Our engineers compared performance of our network code with Open MPI on Ubuntu and Intel MPI on CentOS (for some reasons Intel MPI refused to work on Ubuntu). They tested multicast performance, because it is critical for architecture we use in our solutions. There were three benchmarks (described with kind of pseudo-code): 
1. MPI point-to-point
if rank == 0:
 #master
 for j in 0..packets_count:
  for i in 1..procesess_count:
   MPI_Isend() #async send to slave processes
  for i in 1..procesess_count:
   MPI_Irecv() #async recv from slave processes
  for i in 1..procesess_count:
   MPI_Wait() #wait for send/recv complete 
else:
 #slave
 for j in 0..packets_count:
  MPI_Recv() #recv from master processes
  MPI_Send() #send to master processes
2. MPI broadcast 
if rank == 0:
 #master
 for j in 0..packets_count:
  MPI_Bcast() #broadcast to all slave processes
  for i in 1..procesess_count:
   MPI_Irecv() #async recv from slave processes
  for i in 1..procesess_count:
   MPI_Wait() #wait for recv
else:
 #slave
 for j in 0..packets_count:
  MPI_Bcast() #recv broadcast message from master processes
  MPI_Send() #send to master processes
3. TCP point-to-point
#master 
controllers = [] 
for i in 1..procesess_count: #waiting for all slaves
 socket = tcp_accept_as_blob_socket()
 controllers.append(controller_t(socket), )

for j in 0..packets_count:
 for i in 1..procesess_count:
  controllers[i].send() #async send to slave processes
 for i in 1..procesess_count:
  controllers[i].recv() #wait for recv from slave processes

#slave
socket = Tcp_connect_as_blob_socket()#connecting to master
for j in 0..packets_count:
 sock.read()#recv packet from master
 sock.write() #send to packet to master 

We ran it with 10, 20, 40, 50, 100, 150 and 200 processes, by sending packets of size 8, 32, 64, 256, 1024 and 2048 bytes. Each test included 1000 packets.

Results


First of all, lets look at open-source MPI implementation results:
Open MPI @ Ubuntu, cluster of 3 nodes, 10 workers:

Open MPI @ Ubuntu, cluster of 3 nodes, 50  workers:

Open MPI @ Ubuntu, cluster of 3 nodes, 200  workers:
So, Open MPI is slower than our custom TCP messaging library in all tests. Another interesting thing, Open MPI broadcast sometimes is even slower than iterative point-to-point messaging with Open MPI. 

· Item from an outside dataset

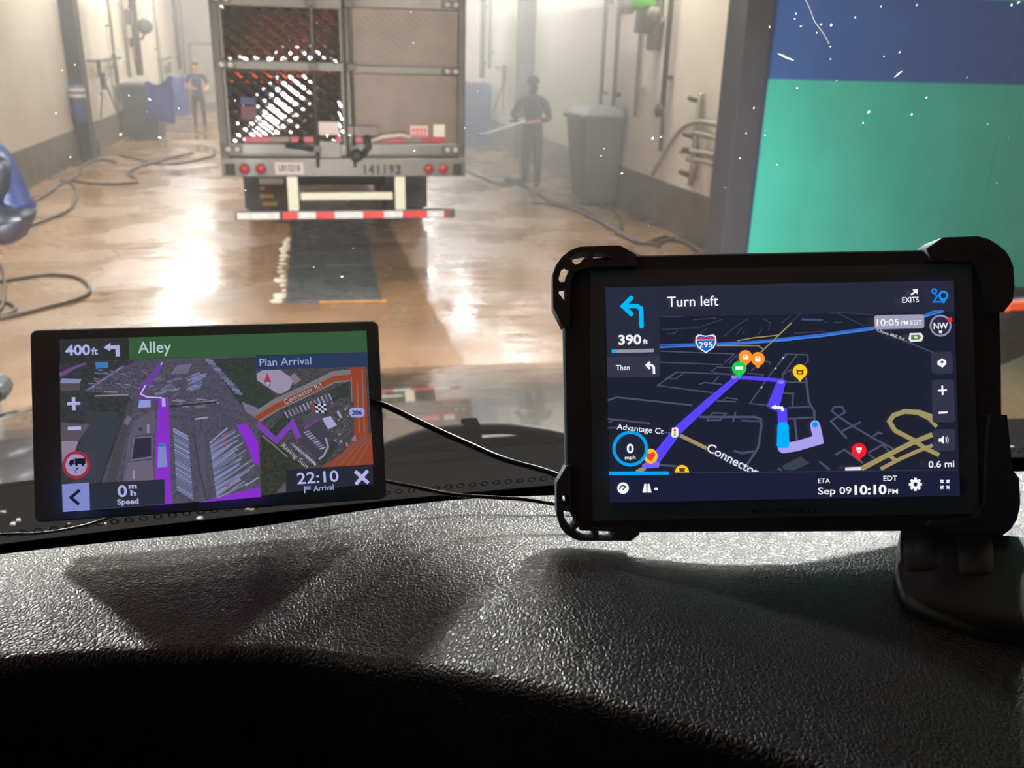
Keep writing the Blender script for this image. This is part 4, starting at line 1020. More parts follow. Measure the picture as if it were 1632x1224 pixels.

Let's look at proprietary MPI implementation by Intel. For some reasons it didn't work on Ubuntu 11.04 we use on our test cluster, so we decided to do a benchmark on another cluster with CentOS. Please keep that fact in mind - you can't directly compare results of Open MPI and Intel MPI as we tested them on different hardware. Our main goal was to compare MPI and our TCP messaging library, so these results work for us. Another thing: Intel MPI broadcast didn't work for us, so we tested only point-to-point communication performance.
Intel MPI @ CentOS, cluster of 2 nodes, 10 workers:

Intel MPI @ CentOS, cluster of 2 nodes, 50 workers:

Intel MPI @ CentOS, cluster of 2 nodes, 200 workers:

Intel MPI is much more serious opponent for our library than Open MPI. It has 20-40% faster results on 10 workers configuration. It has comparable performance on 50 workers (sometimes faster). But on 200 workers it is 50% slower than our messaging library. 
You can also download Excel spreadsheet with complete results.

Conclusions


In general, Open MPI doesn't fit requirements for middleware in our projects. It is slower than custom library and (what is even more important) it is quite unstable and unpredictable.
Intel MPI point-to-point messaging looks much more interesting on small clusters, but on large it becomes slow in comparison with custom library. We experienced problems with running it on Ubuntu and it might be a problem in case you want to use Intel MPI with that Linux distributive. Broadcast is unstable and hangs up.
So, sometimes decision to write your own communication library looks not so bad, right?